Show every line in the records below that contains the word "parts".

— Start of The input —

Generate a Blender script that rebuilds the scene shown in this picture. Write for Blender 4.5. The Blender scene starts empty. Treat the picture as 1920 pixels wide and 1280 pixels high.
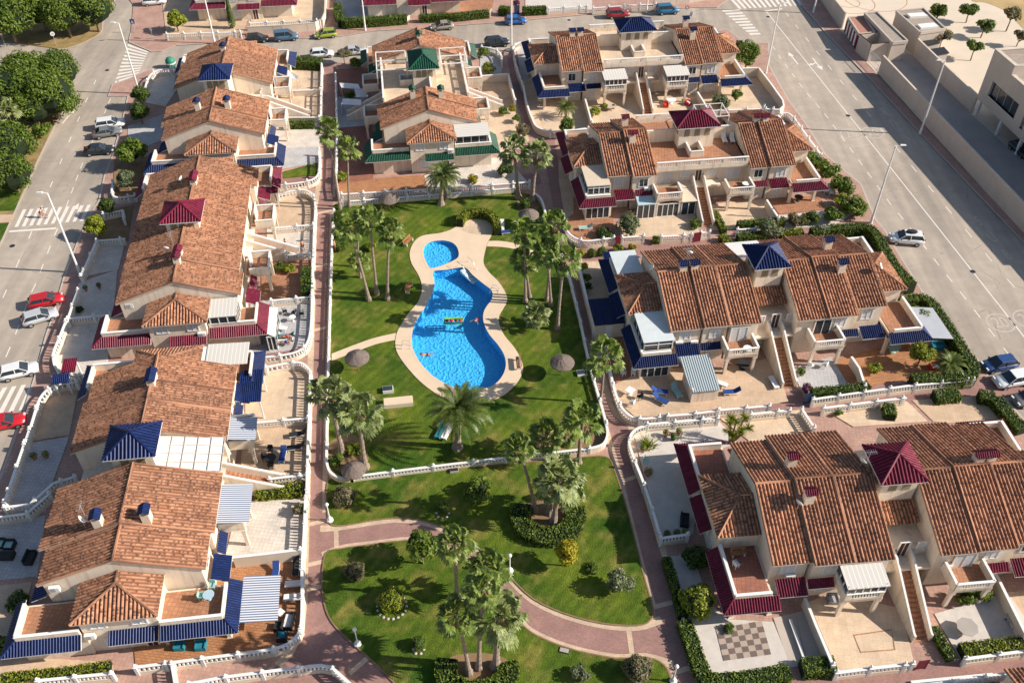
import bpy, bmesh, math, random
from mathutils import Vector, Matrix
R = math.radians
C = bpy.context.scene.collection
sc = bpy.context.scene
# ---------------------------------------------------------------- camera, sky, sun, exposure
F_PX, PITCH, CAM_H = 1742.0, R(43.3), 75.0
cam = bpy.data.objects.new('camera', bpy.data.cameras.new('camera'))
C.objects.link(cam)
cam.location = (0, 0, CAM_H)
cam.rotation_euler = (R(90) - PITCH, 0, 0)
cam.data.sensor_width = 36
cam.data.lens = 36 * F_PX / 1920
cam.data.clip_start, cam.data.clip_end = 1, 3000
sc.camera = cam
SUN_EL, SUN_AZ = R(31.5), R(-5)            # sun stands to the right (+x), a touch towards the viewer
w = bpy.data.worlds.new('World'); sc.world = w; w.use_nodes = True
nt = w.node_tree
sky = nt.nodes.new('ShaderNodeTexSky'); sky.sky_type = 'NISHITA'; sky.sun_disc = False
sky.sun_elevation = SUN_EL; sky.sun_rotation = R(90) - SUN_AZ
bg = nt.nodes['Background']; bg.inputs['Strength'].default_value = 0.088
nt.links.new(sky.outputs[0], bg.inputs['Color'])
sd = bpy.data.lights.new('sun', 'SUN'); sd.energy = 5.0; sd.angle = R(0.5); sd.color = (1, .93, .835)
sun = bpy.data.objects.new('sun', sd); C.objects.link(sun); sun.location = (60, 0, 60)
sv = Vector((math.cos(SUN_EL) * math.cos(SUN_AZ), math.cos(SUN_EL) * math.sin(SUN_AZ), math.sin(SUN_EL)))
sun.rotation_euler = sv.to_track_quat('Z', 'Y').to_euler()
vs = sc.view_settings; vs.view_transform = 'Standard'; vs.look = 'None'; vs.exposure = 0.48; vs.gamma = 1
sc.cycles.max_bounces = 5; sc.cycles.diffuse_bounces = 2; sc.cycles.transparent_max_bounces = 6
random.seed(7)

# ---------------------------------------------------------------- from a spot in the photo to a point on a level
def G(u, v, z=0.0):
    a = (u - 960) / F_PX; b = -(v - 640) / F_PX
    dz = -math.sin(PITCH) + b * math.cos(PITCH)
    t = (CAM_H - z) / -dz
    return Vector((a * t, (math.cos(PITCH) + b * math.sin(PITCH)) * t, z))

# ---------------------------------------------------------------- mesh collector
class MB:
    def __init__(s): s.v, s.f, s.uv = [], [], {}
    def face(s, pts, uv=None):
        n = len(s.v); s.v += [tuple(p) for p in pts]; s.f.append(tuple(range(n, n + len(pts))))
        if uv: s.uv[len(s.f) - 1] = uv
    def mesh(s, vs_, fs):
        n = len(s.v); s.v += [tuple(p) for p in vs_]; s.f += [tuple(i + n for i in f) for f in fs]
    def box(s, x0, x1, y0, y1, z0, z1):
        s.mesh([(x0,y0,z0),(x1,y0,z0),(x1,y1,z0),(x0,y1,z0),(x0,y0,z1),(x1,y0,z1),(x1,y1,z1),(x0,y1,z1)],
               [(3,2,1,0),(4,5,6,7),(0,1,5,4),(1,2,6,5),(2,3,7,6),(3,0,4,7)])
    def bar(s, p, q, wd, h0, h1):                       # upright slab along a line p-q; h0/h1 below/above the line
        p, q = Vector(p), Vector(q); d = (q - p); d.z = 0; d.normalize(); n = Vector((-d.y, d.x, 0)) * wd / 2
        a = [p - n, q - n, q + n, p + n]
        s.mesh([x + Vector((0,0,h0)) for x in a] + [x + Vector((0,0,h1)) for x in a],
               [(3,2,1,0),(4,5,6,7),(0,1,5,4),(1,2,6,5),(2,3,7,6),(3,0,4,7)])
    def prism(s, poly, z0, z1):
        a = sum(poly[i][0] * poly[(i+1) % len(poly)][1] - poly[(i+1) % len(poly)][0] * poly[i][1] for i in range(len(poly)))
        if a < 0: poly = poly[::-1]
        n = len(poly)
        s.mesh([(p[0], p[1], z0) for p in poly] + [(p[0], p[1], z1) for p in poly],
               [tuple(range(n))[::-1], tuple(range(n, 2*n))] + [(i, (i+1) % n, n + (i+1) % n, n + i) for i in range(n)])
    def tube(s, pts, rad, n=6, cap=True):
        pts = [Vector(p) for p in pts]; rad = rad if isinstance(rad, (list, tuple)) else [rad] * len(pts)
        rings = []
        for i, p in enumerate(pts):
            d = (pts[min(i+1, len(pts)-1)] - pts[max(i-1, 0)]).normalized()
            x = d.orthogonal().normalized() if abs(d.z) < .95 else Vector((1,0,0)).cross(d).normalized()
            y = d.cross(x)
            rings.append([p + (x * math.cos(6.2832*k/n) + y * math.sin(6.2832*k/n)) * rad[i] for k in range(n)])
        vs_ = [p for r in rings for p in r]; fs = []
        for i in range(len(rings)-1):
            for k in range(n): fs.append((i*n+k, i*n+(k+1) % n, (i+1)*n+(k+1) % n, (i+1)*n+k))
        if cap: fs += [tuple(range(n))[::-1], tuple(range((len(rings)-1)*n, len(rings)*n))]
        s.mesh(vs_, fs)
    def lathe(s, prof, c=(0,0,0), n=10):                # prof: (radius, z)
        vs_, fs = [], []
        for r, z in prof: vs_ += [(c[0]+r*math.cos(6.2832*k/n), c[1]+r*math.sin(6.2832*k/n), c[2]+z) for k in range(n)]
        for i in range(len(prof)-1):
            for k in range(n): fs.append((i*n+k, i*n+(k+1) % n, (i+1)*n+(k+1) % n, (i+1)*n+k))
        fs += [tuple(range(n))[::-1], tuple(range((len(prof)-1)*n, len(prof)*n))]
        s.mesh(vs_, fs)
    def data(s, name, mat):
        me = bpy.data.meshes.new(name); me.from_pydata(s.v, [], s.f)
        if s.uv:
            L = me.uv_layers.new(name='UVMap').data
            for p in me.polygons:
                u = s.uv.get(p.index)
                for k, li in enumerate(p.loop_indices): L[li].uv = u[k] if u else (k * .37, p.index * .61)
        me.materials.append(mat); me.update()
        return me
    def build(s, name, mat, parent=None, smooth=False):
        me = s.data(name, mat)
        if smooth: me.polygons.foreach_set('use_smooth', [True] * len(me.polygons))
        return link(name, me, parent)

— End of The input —
— Start of The input —

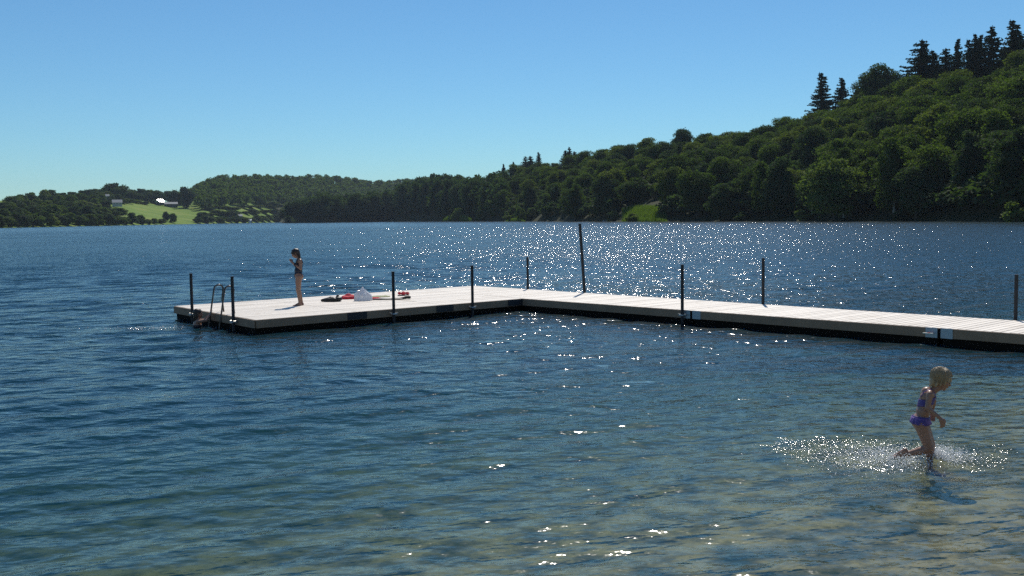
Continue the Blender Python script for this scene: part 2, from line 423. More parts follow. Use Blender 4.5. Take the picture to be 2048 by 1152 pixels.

— End of The input —
— Start of The input —

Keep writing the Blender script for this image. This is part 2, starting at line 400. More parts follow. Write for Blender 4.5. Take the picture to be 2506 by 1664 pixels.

— End of The input —

__Reply__:
Continue the Blender Python script for this scene: part 2, from line 423. More parts follow. Use Blender 4.5. Take the picture to be 2048 by 1152 pixels.
Keep writing the Blender script for this image. This is part 2, starting at line 400. More parts follow. Write for Blender 4.5. Take the picture to be 2506 by 1664 pixels.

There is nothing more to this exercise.